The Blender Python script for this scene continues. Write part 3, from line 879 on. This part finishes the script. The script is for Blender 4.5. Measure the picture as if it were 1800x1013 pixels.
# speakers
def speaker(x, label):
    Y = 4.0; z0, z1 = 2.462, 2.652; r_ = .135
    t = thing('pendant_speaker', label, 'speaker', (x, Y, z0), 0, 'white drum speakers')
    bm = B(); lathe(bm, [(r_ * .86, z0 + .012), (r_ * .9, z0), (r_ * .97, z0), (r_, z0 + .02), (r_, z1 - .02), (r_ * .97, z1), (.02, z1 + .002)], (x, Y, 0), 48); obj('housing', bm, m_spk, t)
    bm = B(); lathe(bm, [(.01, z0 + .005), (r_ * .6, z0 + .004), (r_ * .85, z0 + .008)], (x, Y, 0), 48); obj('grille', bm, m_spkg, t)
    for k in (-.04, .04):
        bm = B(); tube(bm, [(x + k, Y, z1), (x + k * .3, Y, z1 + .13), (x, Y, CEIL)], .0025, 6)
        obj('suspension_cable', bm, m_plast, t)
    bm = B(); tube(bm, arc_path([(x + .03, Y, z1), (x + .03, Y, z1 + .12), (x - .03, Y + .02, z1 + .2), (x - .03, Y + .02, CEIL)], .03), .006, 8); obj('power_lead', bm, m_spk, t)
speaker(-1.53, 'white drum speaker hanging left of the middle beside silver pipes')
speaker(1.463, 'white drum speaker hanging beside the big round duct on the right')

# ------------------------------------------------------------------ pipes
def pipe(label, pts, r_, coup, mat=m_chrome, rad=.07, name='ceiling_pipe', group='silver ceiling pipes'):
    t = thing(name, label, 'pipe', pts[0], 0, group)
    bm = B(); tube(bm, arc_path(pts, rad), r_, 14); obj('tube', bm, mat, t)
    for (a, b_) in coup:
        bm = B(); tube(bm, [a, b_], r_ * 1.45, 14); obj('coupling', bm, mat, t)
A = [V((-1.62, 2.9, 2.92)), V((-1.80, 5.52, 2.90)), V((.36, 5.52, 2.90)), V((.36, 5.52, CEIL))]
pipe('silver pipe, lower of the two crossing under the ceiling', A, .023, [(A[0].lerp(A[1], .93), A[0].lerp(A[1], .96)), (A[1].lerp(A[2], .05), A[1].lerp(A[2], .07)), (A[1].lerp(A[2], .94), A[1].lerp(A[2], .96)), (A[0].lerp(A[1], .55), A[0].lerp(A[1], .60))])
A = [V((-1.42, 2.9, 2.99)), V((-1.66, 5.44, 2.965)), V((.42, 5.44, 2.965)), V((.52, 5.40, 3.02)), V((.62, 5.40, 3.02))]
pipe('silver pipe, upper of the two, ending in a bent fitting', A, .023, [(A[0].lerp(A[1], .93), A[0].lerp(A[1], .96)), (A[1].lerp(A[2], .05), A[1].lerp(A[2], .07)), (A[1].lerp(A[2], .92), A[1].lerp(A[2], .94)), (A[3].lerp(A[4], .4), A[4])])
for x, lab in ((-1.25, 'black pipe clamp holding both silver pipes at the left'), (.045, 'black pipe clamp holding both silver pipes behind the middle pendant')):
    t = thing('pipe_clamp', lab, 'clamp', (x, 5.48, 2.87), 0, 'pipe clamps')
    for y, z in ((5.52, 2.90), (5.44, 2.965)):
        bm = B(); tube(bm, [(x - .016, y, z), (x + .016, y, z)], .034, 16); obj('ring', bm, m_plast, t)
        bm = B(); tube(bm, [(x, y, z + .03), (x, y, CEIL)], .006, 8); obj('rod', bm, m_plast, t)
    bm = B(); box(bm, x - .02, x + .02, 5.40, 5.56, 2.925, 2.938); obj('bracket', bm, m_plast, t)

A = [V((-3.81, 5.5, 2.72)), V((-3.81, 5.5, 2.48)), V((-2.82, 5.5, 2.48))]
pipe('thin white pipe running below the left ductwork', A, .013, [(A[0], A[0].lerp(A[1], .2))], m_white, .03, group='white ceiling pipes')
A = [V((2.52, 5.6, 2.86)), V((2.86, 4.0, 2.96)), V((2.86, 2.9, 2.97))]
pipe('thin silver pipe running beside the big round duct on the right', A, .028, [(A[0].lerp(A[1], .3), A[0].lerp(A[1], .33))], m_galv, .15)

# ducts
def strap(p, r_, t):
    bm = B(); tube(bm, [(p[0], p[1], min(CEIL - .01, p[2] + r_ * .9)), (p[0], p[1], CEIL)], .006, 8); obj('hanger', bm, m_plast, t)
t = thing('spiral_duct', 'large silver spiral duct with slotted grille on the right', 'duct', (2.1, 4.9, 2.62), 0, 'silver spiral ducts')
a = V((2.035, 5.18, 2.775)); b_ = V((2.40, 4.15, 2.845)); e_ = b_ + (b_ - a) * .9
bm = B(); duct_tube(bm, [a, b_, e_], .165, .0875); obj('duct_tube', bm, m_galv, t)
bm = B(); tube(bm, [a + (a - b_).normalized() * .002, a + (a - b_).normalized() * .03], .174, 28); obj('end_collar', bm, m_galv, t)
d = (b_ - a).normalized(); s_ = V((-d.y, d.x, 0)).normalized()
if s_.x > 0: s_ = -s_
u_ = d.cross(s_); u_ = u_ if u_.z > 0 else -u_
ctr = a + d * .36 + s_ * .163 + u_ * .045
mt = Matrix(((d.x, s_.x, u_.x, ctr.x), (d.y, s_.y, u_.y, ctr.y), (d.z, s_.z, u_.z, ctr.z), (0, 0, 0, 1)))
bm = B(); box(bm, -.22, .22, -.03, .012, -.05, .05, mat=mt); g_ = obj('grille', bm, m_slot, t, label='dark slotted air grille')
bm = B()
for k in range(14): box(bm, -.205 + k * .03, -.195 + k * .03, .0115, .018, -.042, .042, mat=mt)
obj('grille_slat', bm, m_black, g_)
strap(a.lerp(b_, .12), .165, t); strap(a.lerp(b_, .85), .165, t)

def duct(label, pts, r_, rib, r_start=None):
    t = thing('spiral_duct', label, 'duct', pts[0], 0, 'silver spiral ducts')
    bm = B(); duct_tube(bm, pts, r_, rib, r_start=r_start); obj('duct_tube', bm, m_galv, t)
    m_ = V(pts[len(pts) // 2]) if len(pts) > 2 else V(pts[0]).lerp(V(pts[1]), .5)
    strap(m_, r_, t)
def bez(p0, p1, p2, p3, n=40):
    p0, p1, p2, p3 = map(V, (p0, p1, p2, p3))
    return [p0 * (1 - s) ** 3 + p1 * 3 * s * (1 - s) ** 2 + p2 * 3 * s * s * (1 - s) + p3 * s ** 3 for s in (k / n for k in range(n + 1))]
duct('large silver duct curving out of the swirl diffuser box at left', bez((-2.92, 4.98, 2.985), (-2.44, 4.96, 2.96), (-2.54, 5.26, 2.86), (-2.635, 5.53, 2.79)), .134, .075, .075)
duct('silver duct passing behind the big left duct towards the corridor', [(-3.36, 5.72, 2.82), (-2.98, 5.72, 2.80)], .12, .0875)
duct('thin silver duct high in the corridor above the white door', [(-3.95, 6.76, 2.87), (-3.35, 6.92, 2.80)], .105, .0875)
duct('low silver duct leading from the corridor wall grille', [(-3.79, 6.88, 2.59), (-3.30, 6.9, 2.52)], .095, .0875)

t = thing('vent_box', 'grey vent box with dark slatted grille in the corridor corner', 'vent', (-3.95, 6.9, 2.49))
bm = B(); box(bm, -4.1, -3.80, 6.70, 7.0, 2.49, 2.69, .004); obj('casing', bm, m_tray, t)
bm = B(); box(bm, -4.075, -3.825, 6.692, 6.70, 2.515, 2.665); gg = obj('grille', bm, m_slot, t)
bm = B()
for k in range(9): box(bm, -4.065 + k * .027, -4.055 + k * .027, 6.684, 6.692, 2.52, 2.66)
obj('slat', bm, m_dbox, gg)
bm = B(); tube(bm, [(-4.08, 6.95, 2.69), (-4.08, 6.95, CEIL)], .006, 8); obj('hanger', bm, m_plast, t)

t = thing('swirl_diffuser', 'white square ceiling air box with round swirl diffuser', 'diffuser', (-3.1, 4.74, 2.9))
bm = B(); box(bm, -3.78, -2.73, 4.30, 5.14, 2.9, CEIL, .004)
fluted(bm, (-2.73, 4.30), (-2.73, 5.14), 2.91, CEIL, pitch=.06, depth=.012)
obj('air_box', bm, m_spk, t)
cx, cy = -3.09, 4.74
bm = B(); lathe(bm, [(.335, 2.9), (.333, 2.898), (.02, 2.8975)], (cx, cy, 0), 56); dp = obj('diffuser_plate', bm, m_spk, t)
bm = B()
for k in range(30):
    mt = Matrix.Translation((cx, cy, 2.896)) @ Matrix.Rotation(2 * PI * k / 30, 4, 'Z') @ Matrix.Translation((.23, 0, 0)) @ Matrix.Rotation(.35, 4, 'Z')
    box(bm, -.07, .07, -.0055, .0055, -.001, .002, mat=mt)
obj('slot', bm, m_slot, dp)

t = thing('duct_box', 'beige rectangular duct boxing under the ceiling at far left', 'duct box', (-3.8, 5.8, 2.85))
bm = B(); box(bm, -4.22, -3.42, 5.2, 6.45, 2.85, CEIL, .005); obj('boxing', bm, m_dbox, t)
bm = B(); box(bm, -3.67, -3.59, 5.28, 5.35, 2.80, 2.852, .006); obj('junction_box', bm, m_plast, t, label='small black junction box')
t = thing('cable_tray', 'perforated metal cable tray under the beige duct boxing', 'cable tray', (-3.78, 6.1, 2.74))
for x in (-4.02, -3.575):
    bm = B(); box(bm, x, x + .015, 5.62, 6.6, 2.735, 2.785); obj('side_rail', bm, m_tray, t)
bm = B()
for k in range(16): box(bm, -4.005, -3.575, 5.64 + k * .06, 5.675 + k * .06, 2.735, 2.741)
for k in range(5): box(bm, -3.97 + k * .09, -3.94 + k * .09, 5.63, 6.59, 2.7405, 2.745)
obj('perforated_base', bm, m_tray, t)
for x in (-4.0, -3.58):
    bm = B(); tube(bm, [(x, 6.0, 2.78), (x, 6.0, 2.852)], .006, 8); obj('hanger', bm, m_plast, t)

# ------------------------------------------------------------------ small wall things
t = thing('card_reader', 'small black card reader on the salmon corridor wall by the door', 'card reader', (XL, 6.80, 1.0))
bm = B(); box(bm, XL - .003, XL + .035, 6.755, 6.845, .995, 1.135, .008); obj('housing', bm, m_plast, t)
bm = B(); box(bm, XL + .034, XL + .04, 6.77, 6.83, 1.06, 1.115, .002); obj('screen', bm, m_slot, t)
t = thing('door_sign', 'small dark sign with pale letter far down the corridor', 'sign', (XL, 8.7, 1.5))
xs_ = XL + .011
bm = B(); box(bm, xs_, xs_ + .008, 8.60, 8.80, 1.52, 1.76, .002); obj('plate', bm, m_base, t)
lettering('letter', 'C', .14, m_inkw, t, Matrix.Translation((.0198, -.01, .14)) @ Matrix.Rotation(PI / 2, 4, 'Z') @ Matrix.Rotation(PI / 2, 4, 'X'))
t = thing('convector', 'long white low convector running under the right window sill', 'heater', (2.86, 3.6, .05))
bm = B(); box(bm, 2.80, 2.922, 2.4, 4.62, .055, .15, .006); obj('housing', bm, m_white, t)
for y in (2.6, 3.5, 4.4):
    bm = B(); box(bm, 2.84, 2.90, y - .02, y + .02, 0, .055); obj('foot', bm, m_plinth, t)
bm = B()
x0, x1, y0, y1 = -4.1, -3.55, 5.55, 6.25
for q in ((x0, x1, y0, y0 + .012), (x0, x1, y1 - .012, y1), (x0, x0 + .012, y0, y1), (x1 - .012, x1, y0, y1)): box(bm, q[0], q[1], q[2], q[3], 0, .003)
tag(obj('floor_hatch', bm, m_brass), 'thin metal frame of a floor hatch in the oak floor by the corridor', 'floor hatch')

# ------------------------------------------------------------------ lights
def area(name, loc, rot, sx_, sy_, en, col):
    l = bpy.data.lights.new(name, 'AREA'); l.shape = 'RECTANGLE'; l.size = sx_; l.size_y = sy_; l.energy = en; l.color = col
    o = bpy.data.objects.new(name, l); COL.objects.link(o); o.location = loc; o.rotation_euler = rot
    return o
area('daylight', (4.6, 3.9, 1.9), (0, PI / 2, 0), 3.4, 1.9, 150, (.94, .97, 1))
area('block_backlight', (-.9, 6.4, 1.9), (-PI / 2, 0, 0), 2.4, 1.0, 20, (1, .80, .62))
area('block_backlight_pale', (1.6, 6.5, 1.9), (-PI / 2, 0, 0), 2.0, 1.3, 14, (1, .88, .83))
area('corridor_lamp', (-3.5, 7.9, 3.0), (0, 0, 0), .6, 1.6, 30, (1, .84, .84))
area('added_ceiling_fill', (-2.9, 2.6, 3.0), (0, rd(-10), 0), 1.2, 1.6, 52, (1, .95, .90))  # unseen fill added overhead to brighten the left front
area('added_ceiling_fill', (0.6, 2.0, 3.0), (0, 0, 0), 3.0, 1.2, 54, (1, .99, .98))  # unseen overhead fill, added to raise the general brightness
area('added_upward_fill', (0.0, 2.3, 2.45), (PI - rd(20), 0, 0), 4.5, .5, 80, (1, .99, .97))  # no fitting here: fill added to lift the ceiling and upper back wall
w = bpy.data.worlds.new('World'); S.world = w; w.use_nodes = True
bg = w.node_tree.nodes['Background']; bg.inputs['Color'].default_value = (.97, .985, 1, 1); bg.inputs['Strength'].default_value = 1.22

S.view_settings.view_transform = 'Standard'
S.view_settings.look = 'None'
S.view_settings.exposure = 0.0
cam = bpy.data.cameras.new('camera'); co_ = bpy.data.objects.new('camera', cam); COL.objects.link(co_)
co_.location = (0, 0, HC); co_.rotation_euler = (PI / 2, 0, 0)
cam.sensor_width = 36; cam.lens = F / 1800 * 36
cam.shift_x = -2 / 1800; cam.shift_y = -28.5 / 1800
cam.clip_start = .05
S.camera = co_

→ **EXERCISE INSTRUCTIONS**
Set down verbatim only the lines between the start of the data above and the line with "speaker(1.463, 'white drum", both boundaries included.

→ **SOLUTION BELOW**
The Blender Python script for this scene continues. Write part 3, from line 879 on. This part finishes the script. The script is for Blender 4.5. Measure the picture as if it were 1800x1013 pixels.
# speakers
def speaker(x, label):
    Y = 4.0; z0, z1 = 2.462, 2.652; r_ = .135
    t = thing('pendant_speaker', label, 'speaker', (x, Y, z0), 0, 'white drum speakers')
    bm = B(); lathe(bm, [(r_ * .86, z0 + .012), (r_ * .9, z0), (r_ * .97, z0), (r_, z0 + .02), (r_, z1 - .02), (r_ * .97, z1), (.02, z1 + .002)], (x, Y, 0), 48); obj('housing', bm, m_spk, t)
    bm = B(); lathe(bm, [(.01, z0 + .005), (r_ * .6, z0 + .004), (r_ * .85, z0 + .008)], (x, Y, 0), 48); obj('grille', bm, m_spkg, t)
    for k in (-.04, .04):
        bm = B(); tube(bm, [(x + k, Y, z1), (x + k * .3, Y, z1 + .13), (x, Y, CEIL)], .0025, 6)
        obj('suspension_cable', bm, m_plast, t)
    bm = B(); tube(bm, arc_path([(x + .03, Y, z1), (x + .03, Y, z1 + .12), (x - .03, Y + .02, z1 + .2), (x - .03, Y + .02, CEIL)], .03), .006, 8); obj('power_lead', bm, m_spk, t)
speaker(-1.53, 'white drum speaker hanging left of the middle beside silver pipes')
speaker(1.463, 'white drum speaker hanging beside the big round duct on the right')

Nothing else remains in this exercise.